--- Start ---

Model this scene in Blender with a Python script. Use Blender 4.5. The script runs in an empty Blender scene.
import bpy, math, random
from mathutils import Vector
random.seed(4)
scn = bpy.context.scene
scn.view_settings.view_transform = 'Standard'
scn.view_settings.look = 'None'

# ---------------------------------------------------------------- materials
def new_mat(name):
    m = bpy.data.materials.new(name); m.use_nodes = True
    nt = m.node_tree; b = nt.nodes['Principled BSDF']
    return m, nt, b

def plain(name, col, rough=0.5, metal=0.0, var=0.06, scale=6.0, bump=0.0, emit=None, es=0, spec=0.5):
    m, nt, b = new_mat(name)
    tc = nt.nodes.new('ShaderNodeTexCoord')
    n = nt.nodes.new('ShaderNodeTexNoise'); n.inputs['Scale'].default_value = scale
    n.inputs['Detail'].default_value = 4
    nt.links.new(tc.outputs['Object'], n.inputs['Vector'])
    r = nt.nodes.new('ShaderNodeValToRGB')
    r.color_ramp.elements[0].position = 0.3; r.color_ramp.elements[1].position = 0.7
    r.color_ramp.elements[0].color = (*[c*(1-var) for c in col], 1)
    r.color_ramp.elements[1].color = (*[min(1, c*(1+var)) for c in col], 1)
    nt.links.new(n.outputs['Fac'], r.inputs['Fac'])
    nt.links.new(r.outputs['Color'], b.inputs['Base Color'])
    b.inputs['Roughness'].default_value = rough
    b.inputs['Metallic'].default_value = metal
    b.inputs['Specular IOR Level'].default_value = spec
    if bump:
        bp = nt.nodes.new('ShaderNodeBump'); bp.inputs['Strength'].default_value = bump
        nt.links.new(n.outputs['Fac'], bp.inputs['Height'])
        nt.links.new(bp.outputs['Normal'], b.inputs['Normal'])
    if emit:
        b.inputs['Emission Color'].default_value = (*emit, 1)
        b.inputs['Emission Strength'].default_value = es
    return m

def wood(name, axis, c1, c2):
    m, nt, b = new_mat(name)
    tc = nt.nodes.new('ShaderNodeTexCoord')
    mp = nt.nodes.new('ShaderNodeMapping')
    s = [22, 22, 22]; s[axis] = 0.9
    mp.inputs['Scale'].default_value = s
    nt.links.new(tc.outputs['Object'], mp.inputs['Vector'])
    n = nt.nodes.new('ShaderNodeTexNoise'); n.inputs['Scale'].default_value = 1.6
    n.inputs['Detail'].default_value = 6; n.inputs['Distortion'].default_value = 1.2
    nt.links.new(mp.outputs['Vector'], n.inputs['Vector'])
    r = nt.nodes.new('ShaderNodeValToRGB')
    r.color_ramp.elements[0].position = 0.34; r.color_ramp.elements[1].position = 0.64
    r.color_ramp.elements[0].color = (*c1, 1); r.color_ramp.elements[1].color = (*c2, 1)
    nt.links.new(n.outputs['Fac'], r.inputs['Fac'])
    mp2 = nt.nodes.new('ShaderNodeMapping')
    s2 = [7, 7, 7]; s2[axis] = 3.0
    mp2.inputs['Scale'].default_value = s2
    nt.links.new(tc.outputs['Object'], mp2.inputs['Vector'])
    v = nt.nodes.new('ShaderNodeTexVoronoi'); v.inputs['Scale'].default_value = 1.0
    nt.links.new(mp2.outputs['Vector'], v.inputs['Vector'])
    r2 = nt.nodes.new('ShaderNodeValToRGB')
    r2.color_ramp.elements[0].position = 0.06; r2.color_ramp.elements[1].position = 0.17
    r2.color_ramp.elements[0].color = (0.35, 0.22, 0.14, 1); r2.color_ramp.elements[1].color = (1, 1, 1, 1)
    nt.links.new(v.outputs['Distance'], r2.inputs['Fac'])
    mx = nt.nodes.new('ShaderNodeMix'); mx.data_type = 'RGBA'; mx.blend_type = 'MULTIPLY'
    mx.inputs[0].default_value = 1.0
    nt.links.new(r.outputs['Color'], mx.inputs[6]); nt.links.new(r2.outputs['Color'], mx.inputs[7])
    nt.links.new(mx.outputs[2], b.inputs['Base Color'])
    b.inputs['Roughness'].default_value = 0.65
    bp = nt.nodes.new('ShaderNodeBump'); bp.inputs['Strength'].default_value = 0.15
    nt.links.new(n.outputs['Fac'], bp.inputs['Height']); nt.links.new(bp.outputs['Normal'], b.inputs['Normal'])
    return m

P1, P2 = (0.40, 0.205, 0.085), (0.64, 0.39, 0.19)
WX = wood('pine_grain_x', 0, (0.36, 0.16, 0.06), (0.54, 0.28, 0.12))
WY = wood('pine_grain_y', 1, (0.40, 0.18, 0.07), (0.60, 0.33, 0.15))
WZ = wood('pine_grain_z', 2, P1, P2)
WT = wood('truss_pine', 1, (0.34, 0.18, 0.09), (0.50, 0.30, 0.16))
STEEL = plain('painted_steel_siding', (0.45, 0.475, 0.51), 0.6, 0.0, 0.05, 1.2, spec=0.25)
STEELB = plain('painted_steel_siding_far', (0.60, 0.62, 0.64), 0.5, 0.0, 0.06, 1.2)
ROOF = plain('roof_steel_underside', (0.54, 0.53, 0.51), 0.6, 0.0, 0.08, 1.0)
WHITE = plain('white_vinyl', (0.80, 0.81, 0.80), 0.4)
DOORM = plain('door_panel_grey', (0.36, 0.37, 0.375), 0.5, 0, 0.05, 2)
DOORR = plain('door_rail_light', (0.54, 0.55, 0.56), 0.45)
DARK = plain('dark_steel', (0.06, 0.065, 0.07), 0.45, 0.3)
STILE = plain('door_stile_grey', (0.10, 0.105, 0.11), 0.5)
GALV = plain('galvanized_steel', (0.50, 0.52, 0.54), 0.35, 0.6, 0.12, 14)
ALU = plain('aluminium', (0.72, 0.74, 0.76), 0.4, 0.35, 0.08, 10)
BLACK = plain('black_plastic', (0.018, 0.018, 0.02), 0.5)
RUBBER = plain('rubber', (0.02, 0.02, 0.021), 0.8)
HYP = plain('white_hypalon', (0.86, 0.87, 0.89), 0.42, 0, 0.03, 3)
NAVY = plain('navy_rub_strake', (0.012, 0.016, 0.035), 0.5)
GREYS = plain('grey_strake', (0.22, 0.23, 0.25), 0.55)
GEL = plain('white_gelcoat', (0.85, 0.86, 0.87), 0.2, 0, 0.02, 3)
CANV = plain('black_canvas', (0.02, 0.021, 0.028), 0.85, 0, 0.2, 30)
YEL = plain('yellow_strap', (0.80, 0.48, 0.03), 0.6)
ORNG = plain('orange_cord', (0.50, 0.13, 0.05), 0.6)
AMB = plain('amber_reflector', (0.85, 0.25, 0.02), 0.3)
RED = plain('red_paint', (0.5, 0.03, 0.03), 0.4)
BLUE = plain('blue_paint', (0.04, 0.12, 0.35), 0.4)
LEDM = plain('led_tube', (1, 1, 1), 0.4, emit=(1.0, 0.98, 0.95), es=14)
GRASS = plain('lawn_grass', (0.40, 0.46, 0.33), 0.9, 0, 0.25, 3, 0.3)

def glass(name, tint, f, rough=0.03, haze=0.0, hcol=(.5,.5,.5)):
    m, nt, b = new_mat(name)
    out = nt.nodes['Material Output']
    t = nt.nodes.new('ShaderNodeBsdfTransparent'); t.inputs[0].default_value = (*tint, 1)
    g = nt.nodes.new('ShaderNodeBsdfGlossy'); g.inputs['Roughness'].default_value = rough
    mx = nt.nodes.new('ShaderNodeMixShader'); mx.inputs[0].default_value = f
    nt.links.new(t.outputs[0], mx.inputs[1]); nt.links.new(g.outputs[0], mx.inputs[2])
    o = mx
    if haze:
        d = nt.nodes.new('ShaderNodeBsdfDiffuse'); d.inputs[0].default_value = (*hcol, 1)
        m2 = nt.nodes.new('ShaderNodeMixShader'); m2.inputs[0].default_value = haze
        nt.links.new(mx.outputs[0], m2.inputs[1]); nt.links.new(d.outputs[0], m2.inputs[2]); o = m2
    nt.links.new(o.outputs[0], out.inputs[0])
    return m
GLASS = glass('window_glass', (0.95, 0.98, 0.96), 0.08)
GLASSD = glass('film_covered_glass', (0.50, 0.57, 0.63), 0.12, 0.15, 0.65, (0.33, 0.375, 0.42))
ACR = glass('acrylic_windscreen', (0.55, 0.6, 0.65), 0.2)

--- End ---

Copy, please, exactly the lines that start at the first line of the data and end at the line containing "scn.view_settings.look = 'None'", both kept and no others.

Model this scene in Blender with a Python script. Use Blender 4.5. The script runs in an empty Blender scene.
import bpy, math, random
from mathutils import Vector
random.seed(4)
scn = bpy.context.scene
scn.view_settings.view_transform = 'Standard'
scn.view_settings.look = 'None'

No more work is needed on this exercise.